Earth Hour 2011 |
Equally, it could be called a marketing disaster.
Earth Hour was developed and promoted by the World Wildlife Fund but as WWF campaigner Josh Laughren acknowledges: “Most people who participate in Earth Hour don’t know that WWF is even behind it.”
Does that mean his group has failed basic marketing?
“If we were a business that would be true,” he says. “If you’re part of an environmental movement, and your mission is not about branding your organization but avoiding the worst effects of climate change, then that’s success.”
While the non-profit organization might be content to remain in the background, businesses are eager to associate their brand with Earth Hour.
Indeed, as a marketing event, it ranks highly on most corporate scorecards. Much like major sporting events, such as the Olympics, Earth Hour is a highly visible, feel good event, corporate backers noted.
“It’s got the kind of mass appeal flavor to it. I’m going to run home and do it. And hopefully everyone on my street is going to do it. And so businesses are getting on the bandwagon as well,” said Jim Hart, a senior manager in commercial banking at RBC Royal Bank.
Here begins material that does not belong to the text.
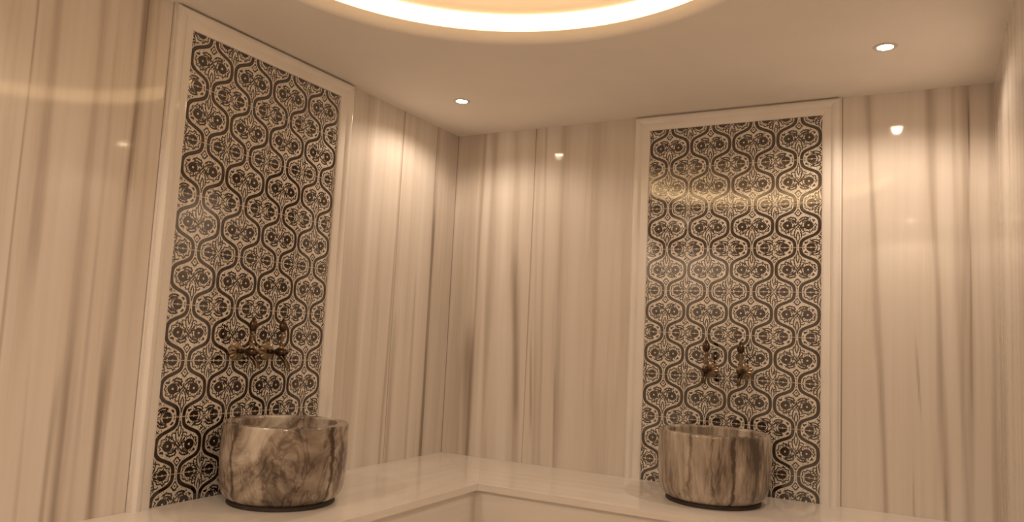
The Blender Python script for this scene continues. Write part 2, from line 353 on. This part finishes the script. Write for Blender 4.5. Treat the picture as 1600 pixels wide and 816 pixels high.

Some 90 per cent of Canadians are aware of Earth Hour and about 50 per cent participate, Sears Canada noted.
“We felt the reach is good and the messaging fits with our brand,” said Sears’s vice president, sustainability leader, James Gray-Donald.
Whether it’s the Royal Bank, Sears, Mill Street Brewing, or consulting firm Accenture, companies want to trumpet their involvement.
It can also help boost their business.
Earth Hour gives them an opportunity to encourage customers to buy more energy efficient appliances and light bulbs, take out bank loans to finance energy-saving initiatives, and even drink a more earth-friendly brand of beer.
“Businesses are increasingly concerned about future energy costs,” said the bank’s Hart. “They’ve seen a number of energy price spikes. And they’ve had the HST added to their bills.”
It’s also an opportunity to talk bout what they’re doing within their own businesses during the rest of the year.
The consulting firm Accenture, for example, has set a goal of reducing its carbon footprint by 40 per cent within five years, by doing things like monitoring its energy usage, turning off signage and putting printers in sleep mode.
For most companies, the cost to participate in Earth Hour is fairly low. Few would say how much they spend promoting it or whether they lose business while the lights are out.
But unlike the Olympic logo, which costs corporate sponsors millions to adopt, the WWF is happy to give away its Earth Hour images for free.
“We don’t want to spend a lot of our hard-earned donor dollars on advertising. What we do is create the materials and then put them out there and let people use them,” he says.
Having business take those materials and make them available to their staff and clients and on their web pages “is a huge part of how the message of Earth Hour gets out.”
Mill Street Brewing said it’s trying to keep the cost of promoting its “Lights Out” event to a minimum. The Toronto-based craft brewer is planning to donate 50 cents a pint for every Mill Street beer sold in participating restaurants and pubs to Earth Day Canada. The brewer is also supplying the venues with free candles.
Steve Abrams, co-founder of the country’s largest organic beer maker, said aligning its business with Earth Hour is good for its brand.
“Being a craft brewer, part of our mission, in addition to making great small-batch beer, is being involved in the community as much as possible,” he said. “Earth Hour just tied it all together. Everyone agreed this is an issue that needs to be addressed.”
The WWF’s low-key approach to Earth Hour is probably one of the reasons it’s so broadly attractive, said Alan Middleton, a marketing expert with York University’s Schulich School of Business.
“The more it (an event) gets defined with an organization, you’ll get a negative response by some,” says Middleton.
He also noted that Earth Hour’s founders, the Australian chapter of the WWF chose a Saturday evening when few businesses are likely to be disrupted by a power shutdown.
“Business would get very upset if anyone talked seriously about enforcing it. But as long as it’s quiet, as a gentle nudge, it’s not a big issue,” Middleton said.”
The WWF’s Laughren readily acknowledges that Earth Hour is symbolic: The amount of energy saved even by a billion people turning down the lights for an hour is negligible on a global scale.
But turning out the lights does help people to see that individual actions multiplied by millions can make a difference – in this case, darken a city.
The success of Earth Hour in a wider sense is harder to measure.
“If the next morning everyone goes back to their lives and forgets why they did it, and isn’t willing to make changes and request changes from governments and businesses, then it won’t have been successful,” says Laughren.
“Success is measured ultimately in emissions going down.”
That means pressing the federal government for carbon emission caps and a carbon pricing regime, provincial governments for more renewable energy, and local governments for conservation and efficiency measures.
“It’s hard to draw a direct line from Earth Hour to any one of those specific actions,” says Laughren.
“But it’s also fair to say that we will not see those kinds of large scale actions by governments and businesses without those large scale shows of support. That’s why I’d say Earth Hour is necessary even if it’s not on its own sufficient.”